● **OBJECTIVE**: Extract every line that contains the string "scene".
## begin DATA PROVIDED
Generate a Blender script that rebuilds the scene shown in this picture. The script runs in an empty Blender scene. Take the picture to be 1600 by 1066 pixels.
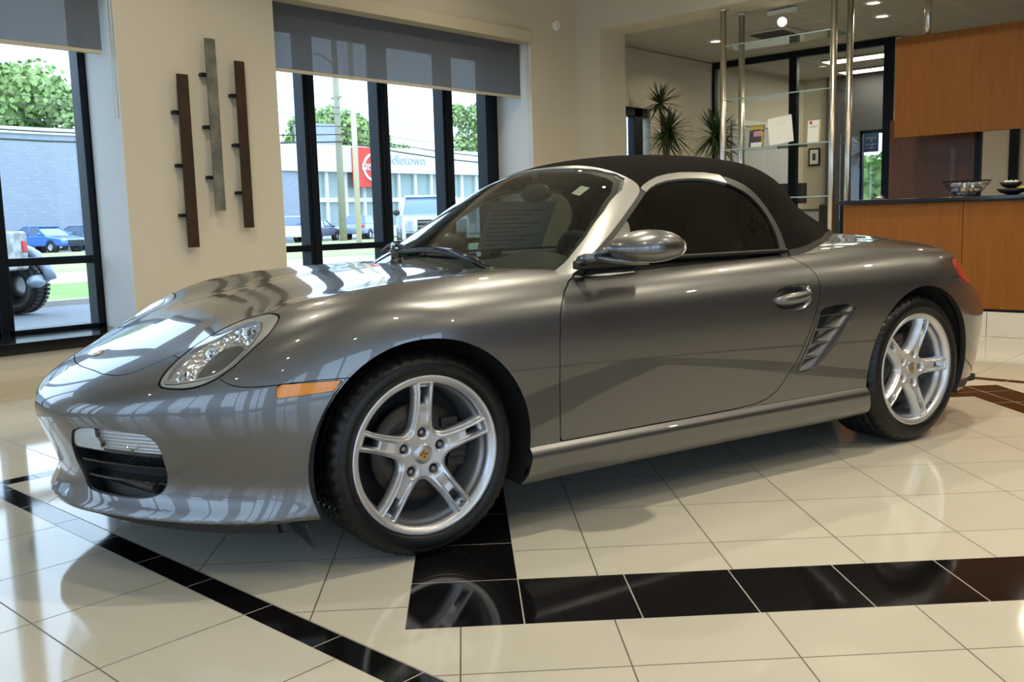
import bpy, math, random
import numpy as np
from mathutils import Vector, Matrix
random.seed(7); np.random.seed(7)
S = bpy.context.scene
COL = S.collection
PI = math.pi
# ------------------------------------------------------------------ camera, light, exposure
cam = bpy.data.cameras.new('camera'); cam_o = bpy.data.objects.new('camera', cam); COL.objects.link(cam_o)
cam.sensor_width = 36.0; cam.lens = 36.0 * 1469.4 / 1600.0; cam.clip_end = 400
_r = Vector((.739, .673, -.027)); _f = Vector((-.670, .731, -.1281)).normalized()
_r = (_r - _f * _r.dot(_f)).normalized(); _u = _r.cross(_f)
M_ = Matrix((( _r.x, _u.x, -_f.x, 0), (_r.y, _u.y, -_f.y, 0), (_r.z, _u.z, -_f.z, 1.0273), (0, 0, 0, 1)))
cam_o.matrix_world = M_
S.camera = cam_o
S.view_settings.view_transform = 'Standard'; S.view_settings.look = 'None'
S.view_settings.exposure = -0.06; S.view_settings.gamma = 1.0
S.cycles.use_denoising = True
S.cycles.max_bounces = 10; S.cycles.transparent_max_bounces = 16
S.cycles.sample_clamp_indirect = 6.0
S.cycles.caustics_reflective = False; S.cycles.caustics_refractive = False
W = bpy.data.worlds.new('overcast_sky'); S.world = W; W.use_nodes = True
_n = W.node_tree.nodes; _l = W.node_tree.links
_bg = _n['Background']; _tc = _n.new('ShaderNodeTexCoord'); _mp = _n.new('ShaderNodeMapping'); _mp.inputs['Scale'].default_value = (1.2, 1.2, 3)
_no = _n.new('ShaderNodeTexNoise'); _no.inputs['Scale'].default_value = 2.2; _no.inputs['Detail'].default_value = 4
_cr = _n.new('ShaderNodeValToRGB'); _cr.color_ramp.elements[0].position = .35; _cr.color_ramp.elements[1].position = .7
_cr.color_ramp.elements[0].color = (.52, .72, 1, 1); _cr.color_ramp.elements[1].color = (.66, .82, 1, 1)
_l.new(_tc.outputs['Generated'], _mp.inputs['Vector']); _l.new(_mp.outputs['Vector'], _no.inputs['Vector'])
_l.new(_no.outputs['Fac'], _cr.inputs['Fac']); _l.new(_cr.outputs['Color'], _bg.inputs['Color'])
_bg.inputs['Strength'].default_value = 4.4

CEIL = 3.55                                  # showroom ceiling
LAMPS = []                                   # recessed ceiling lamps of the showroom, x, y, power
for iy, y in enumerate((-2.6, -1.2, .2, 1.6, 3.0, 4.4, 5.8, 7.2)):
    for ix, x in enumerate((-5.1, -3.3, -1.5, .3, 2.1)):
        if (ix + iy) % 2 == 0: LAMPS.append((x, y))
def lamp_power(x, y): return 4 if y < 1 else (12 if y < 2 else (17 if x < -4 else (36 if x < 1 and y < 5 else 26)))
def lamp_light(name, x, y, z, power, r=.055, spread=150, col=(1, .89, .68)):
    d = bpy.data.lights.new(name, 'AREA'); d.shape = 'DISK'; d.size = 2 * r; d.energy = power; d.color = col; d.spread = math.radians(spread)
    o = bpy.data.objects.new(name, d); COL.objects.link(o); o.location = (x, y, z)
    return o
for (x, y) in LAMPS: lamp_light('ceiling_lamp_light', x, y, CEIL - .012, lamp_power(x, y), .042)

# ------------------------------------------------------------------ materials
MAT = {}
def pr(name, col, rough=.5, metal=0, coat=0, coatr=.03, emis=None, es=0, trans=0, ior=1.5, alpha=1, spec=.5, noise=None, bump=None, sheen=0):
    m = bpy.data.materials.new(name); m.use_nodes = True; nt = m.node_tree; b = nt.nodes['Principled BSDF']
    b.inputs['Base Color'].default_value = (*col, 1); b.inputs['Roughness'].default_value = rough; b.inputs['Metallic'].default_value = metal
    b.inputs['Coat Weight'].default_value = coat; b.inputs['Coat Roughness'].default_value = coatr
    b.inputs['Transmission Weight'].default_value = trans; b.inputs['IOR'].default_value = ior; b.inputs['Alpha'].default_value = alpha
    b.inputs['Specular IOR Level'].default_value = spec; b.inputs['Sheen Weight'].default_value = sheen
    if emis: b.inputs['Emission Color'].default_value = (*emis, 1); b.inputs['Emission Strength'].default_value = es
    if noise:                                     # (scale, amount, second colour)
        tc = nt.nodes.new('ShaderNodeTexCoord'); nz = nt.nodes.new('ShaderNodeTexNoise'); nz.inputs['Scale'].default_value = noise[0]; nz.inputs['Detail'].default_value = 5
        mx = nt.nodes.new('ShaderNodeMix'); mx.data_type = 'RGBA'; mx.inputs[6].default_value = (*col, 1); mx.inputs[7].default_value = (*noise[2], 1)
        mt = nt.nodes.new('ShaderNodeMapRange'); mt.inputs[1].default_value = .5 - noise[1]; mt.inputs[2].default_value = .5 + noise[1]
        nt.links.new(tc.outputs['Object'], nz.inputs['Vector']); nt.links.new(nz.outputs['Fac'], mt.inputs[0]); nt.links.new(mt.outputs[0], mx.inputs[0]); nt.links.new(mx.outputs[2], b.inputs['Base Color'])
    if bump:                                      # (scale, strength)
        tc = nt.nodes.new('ShaderNodeTexCoord'); nz = nt.nodes.new('ShaderNodeTexNoise'); nz.inputs['Scale'].default_value = bump[0]; nz.inputs['Detail'].default_value = 3
        bp = nt.nodes.new('ShaderNodeBump'); bp.inputs['Strength'].default_value = bump[1]; bp.inputs['Distance'].default_value = .002
        nt.links.new(tc.outputs['Object'], nz.inputs['Vector']); nt.links.new(nz.outputs['Fac'], bp.inputs['Height']); nt.links.new(bp.outputs['Normal'], b.inputs['Normal'])
    MAT[name] = m
    return m
def facet(m, scale, strength):
    nt = m.node_tree; b = nt.nodes['Principled BSDF']; tc = nt.nodes.new('ShaderNodeTexCoord'); v = nt.nodes.new('ShaderNodeTexVoronoi'); v.inputs['Scale'].default_value = scale
    bp = nt.nodes.new('ShaderNodeBump'); bp.inputs['Strength'].default_value = strength; bp.inputs['Distance'].default_value = .01
    nt.links.new(tc.outputs['Object'], v.inputs['Vector']); nt.links.new(v.outputs['Distance'], bp.inputs['Height']); nt.links.new(bp.outputs['Normal'], b.inputs['Normal'])
def glass(name, tint, refl=1.0, rough=0.0, r0=.06):
    """a thin pane: tinted see-through plus mirror reflection by Fresnel"""
    m = bpy.data.materials.new(name); m.use_nodes = True; nt = m.node_tree; nt.nodes.clear()
    o = nt.nodes.new('ShaderNodeOutputMaterial'); t = nt.nodes.new('ShaderNodeBsdfTransparent'); t.inputs[0].default_value = (*tint, 1)
    g = nt.nodes.new('ShaderNodeBsdfGlossy'); g.inputs['Roughness'].default_value = rough; g.inputs[0].default_value = (refl, refl, refl, 1)
    lw = nt.nodes.new('ShaderNodeLayerWeight'); lw.inputs[0].default_value = .5
    pw = nt.nodes.new('ShaderNodeMath'); pw.operation = 'POWER'; pw.inputs[1].default_value = 4.6; f = nt.nodes.new('ShaderNodeMath'); f.operation = 'MULTIPLY_ADD'; f.inputs[1].default_value = .9; f.inputs[2].default_value = r0
    mx = nt.nodes.new('ShaderNodeMixShader'); nt.links.new(lw.outputs['Facing'], pw.inputs[0]); nt.links.new(pw.outputs[0], f.inputs[0])
    nt.links.new(f.outputs[0], mx.inputs[0]); nt.links.new(t.outputs[0], mx.inputs[1]); nt.links.new(g.outputs[0], mx.inputs[2]); nt.links.new(mx.outputs[0], o.inputs[0])
    MAT[name] = m
    return m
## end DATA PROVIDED
● **FINISHED EXERCISE**:
Generate a Blender script that rebuilds the scene shown in this picture. The script runs in an empty Blender scene. Take the picture to be 1600 by 1066 pixels.
S = bpy.context.scene